_What to produce_
Repeat the material below exactly, with no pictures.

_Supplied information_
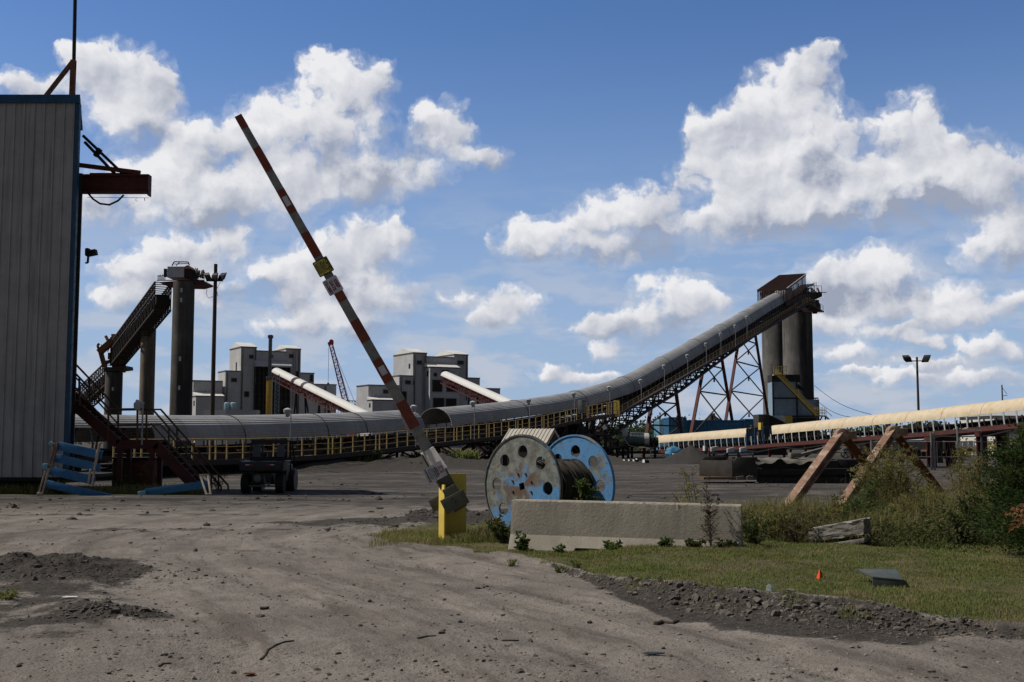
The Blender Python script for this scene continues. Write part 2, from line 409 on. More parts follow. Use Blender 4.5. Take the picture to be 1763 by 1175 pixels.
def mat_silo(name, c1, c2, dark):
    m = M(name, c1, c2, .25, .92, streak=(dark, .55, .85), stretch=(1, 1, .05), bump=.2, bscale=2)
    N = NT(m.node_tree); bs = N.n['Principled BSDF']; tc = N.node('ShaderNodeTexCoord'); V = tc.outputs['Object']
    old = bs.inputs['Base Color'].links[0].from_socket
    sp = N.node('ShaderNodeSeparateXYZ'); N.l.new(V, sp.inputs[0])
    ring = N.math('FRACT', N.math('MULTIPLY', sp.outputs[2], 1/1.3))
    c = N.mix(N.math('MULTIPLY', N.smooth(ring, .06, .0), .45), old, tuple(x*.5 for x in c1))
    v2 = N.vmath('MULTIPLY', V, (1, 1, .12))
    c = N.mix(N.math('MULTIPLY', N.smooth(N.noise(v2, .30, 5, .65), .44, .58), .9), c, dark)
    N.l.new(c, bs.inputs['Base Color']); return m
mt['silo'] = mat_silo('stained silo concrete', (.185,.178,.17), (.11,.106,.102), (.030,.029,.029))
mt['tower'] = mat_silo('sooty tower concrete', (.14,.126,.112), (.078,.071,.064), (.029,.027,.026))
def mat_cover():
    m = bpy.data.materials.new('grey conveyor cover'); m.use_nodes = True
    N = NT(m.node_tree); bs = N.n['Principled BSDF']; tc = N.node('ShaderNodeTexCoord')
    uv = tc.outputs['UV']; V = tc.outputs['Object']
    sp = N.node('ShaderNodeSeparateXYZ'); N.l.new(uv, sp.inputs[0])
    c = N.mix(N.smooth(N.noise(V, .5, 6, .6), .35, .65), (.40,.405,.41), (.30,.304,.31))
    st = N.vmath('MULTIPLY', uv, (1.2, .05, 1))
    c = N.mix(N.math('MULTIPLY', N.smooth(N.noise(st, 3, 5, .6, '2D'), .5, .72), .5), c, (.24,.24,.245))
    wt = N.node('ShaderNodeTexWhiteNoise'); wt.noise_dimensions = '2D'
    N.l.new(N.vmath('FLOOR', N.vmath('MULTIPLY', uv, (1/2.6, 1/1.45, 1))), wt.inputs['Vector'])
    c = N.mix(N.math('MULTIPLY', wt.outputs['Value'], .45), c, (.22,.22,.223))
    seam = N.math('FRACT', N.math('MULTIPLY', sp.outputs[0], 1/5.2))
    c = N.mix(N.math('MULTIPLY', N.smooth(seam, .012, .0), .6), c, (.08,.08,.08))
    N.l.new(c, bs.inputs['Base Color']); bs.inputs['Roughness'].default_value = .62; bs.inputs['Metallic'].default_value = .0; bs.inputs['Specular IOR Level'].default_value = .3
    w = N.math('SINE', N.math('MULTIPLY', sp.outputs[1], 2*math.pi/.155))
    b = N.node('ShaderNodeBump'); b.inputs['Strength'].default_value = .8; b.inputs['Distance'].default_value = .02
    N.l.new(w, b.inputs['Height']); N.l.new(b.outputs[0], bs.inputs['Normal'])
    return m
mt['cover'] = mat_cover()
def mat_mill(name, c1, c2):
    m = M(name, c1, c2, .35, .75, streak=((c1[0]*.72, c1[1]*.7, c1[2]*.68), .8, .5), stretch=(1, 1, .06))
    N = NT(m.node_tree); bs = N.n['Principled BSDF']; tc = N.node('ShaderNodeTexCoord'); V = tc.outputs['Object']
    old = bs.inputs['Base Color'].links[0].from_socket
    sp = N.node('ShaderNodeSeparateXYZ'); N.l.new(V, sp.inputs[0])
    a = N.smooth(N.math('FRACT', N.math('MULTIPLY', sp.outputs[2], 1/1.25)), .10, .0)
    c = N.mix(N.math('MULTIPLY', a, .35), old, tuple(x*.55 for x in c1))
    b = N.node('ShaderNodeBump'); b.inputs['Strength'].default_value = .5; b.inputs['Distance'].default_value = .03
    N.l.new(N.math('SINE', N.math('MULTIPLY', N.math('ADD', sp.outputs[0], N.math('MULTIPLY', sp.outputs[1], .3)), 2*math.pi/.5)), b.inputs['Height'])
    N.l.new(b.outputs[0], bs.inputs['Normal'])
    N.l.new(c, bs.inputs['Base Color']); return m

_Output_
The Blender Python script for this scene continues. Write part 2, from line 409 on. More parts follow. Use Blender 4.5. Take the picture to be 1763 by 1175 pixels.
def mat_silo(name, c1, c2, dark):
    m = M(name, c1, c2, .25, .92, streak=(dark, .55, .85), stretch=(1, 1, .05), bump=.2, bscale=2)
    N = NT(m.node_tree); bs = N.n['Principled BSDF']; tc = N.node('ShaderNodeTexCoord'); V = tc.outputs['Object']
    old = bs.inputs['Base Color'].links[0].from_socket
    sp = N.node('ShaderNodeSeparateXYZ'); N.l.new(V, sp.inputs[0])
    ring = N.math('FRACT', N.math('MULTIPLY', sp.outputs[2], 1/1.3))
    c = N.mix(N.math('MULTIPLY', N.smooth(ring, .06, .0), .45), old, tuple(x*.5 for x in c1))
    v2 = N.vmath('MULTIPLY', V, (1, 1, .12))
    c = N.mix(N.math('MULTIPLY', N.smooth(N.noise(v2, .30, 5, .65), .44, .58), .9), c, dark)
    N.l.new(c, bs.inputs['Base Color']); return m
mt['silo'] = mat_silo('stained silo concrete', (.185,.178,.17), (.11,.106,.102), (.030,.029,.029))
mt['tower'] = mat_silo('sooty tower concrete', (.14,.126,.112), (.078,.071,.064), (.029,.027,.026))
def mat_cover():
    m = bpy.data.materials.new('grey conveyor cover'); m.use_nodes = True
    N = NT(m.node_tree); bs = N.n['Principled BSDF']; tc = N.node('ShaderNodeTexCoord')
    uv = tc.outputs['UV']; V = tc.outputs['Object']
    sp = N.node('ShaderNodeSeparateXYZ'); N.l.new(uv, sp.inputs[0])
    c = N.mix(N.smooth(N.noise(V, .5, 6, .6), .35, .65), (.40,.405,.41), (.30,.304,.31))
    st = N.vmath('MULTIPLY', uv, (1.2, .05, 1))
    c = N.mix(N.math('MULTIPLY', N.smooth(N.noise(st, 3, 5, .6, '2D'), .5, .72), .5), c, (.24,.24,.245))
    wt = N.node('ShaderNodeTexWhiteNoise'); wt.noise_dimensions = '2D'
    N.l.new(N.vmath('FLOOR', N.vmath('MULTIPLY', uv, (1/2.6, 1/1.45, 1))), wt.inputs['Vector'])
    c = N.mix(N.math('MULTIPLY', wt.outputs['Value'], .45), c, (.22,.22,.223))
    seam = N.math('FRACT', N.math('MULTIPLY', sp.outputs[0], 1/5.2))
    c = N.mix(N.math('MULTIPLY', N.smooth(seam, .012, .0), .6), c, (.08,.08,.08))
    N.l.new(c, bs.inputs['Base Color']); bs.inputs['Roughness'].default_value = .62; bs.inputs['Metallic'].default_value = .0; bs.inputs['Specular IOR Level'].default_value = .3
    w = N.math('SINE', N.math('MULTIPLY', sp.outputs[1], 2*math.pi/.155))
    b = N.node('ShaderNodeBump'); b.inputs['Strength'].default_value = .8; b.inputs['Distance'].default_value = .02
    N.l.new(w, b.inputs['Height']); N.l.new(b.outputs[0], bs.inputs['Normal'])
    return m
mt['cover'] = mat_cover()
def mat_mill(name, c1, c2):
    m = M(name, c1, c2, .35, .75, streak=((c1[0]*.72, c1[1]*.7, c1[2]*.68), .8, .5), stretch=(1, 1, .06))
    N = NT(m.node_tree); bs = N.n['Principled BSDF']; tc = N.node('ShaderNodeTexCoord'); V = tc.outputs['Object']
    old = bs.inputs['Base Color'].links[0].from_socket
    sp = N.node('ShaderNodeSeparateXYZ'); N.l.new(V, sp.inputs[0])
    a = N.smooth(N.math('FRACT', N.math('MULTIPLY', sp.outputs[2], 1/1.25)), .10, .0)
    c = N.mix(N.math('MULTIPLY', a, .35), old, tuple(x*.55 for x in c1))
    b = N.node('ShaderNodeBump'); b.inputs['Strength'].default_value = .5; b.inputs['Distance'].default_value = .03
    N.l.new(N.math('SINE', N.math('MULTIPLY', N.math('ADD', sp.outputs[0], N.math('MULTIPLY', sp.outputs[1], .3)), 2*math.pi/.5)), b.inputs['Height'])
    N.l.new(b.outputs[0], bs.inputs['Normal'])
    N.l.new(c, bs.inputs['Base Color']); return m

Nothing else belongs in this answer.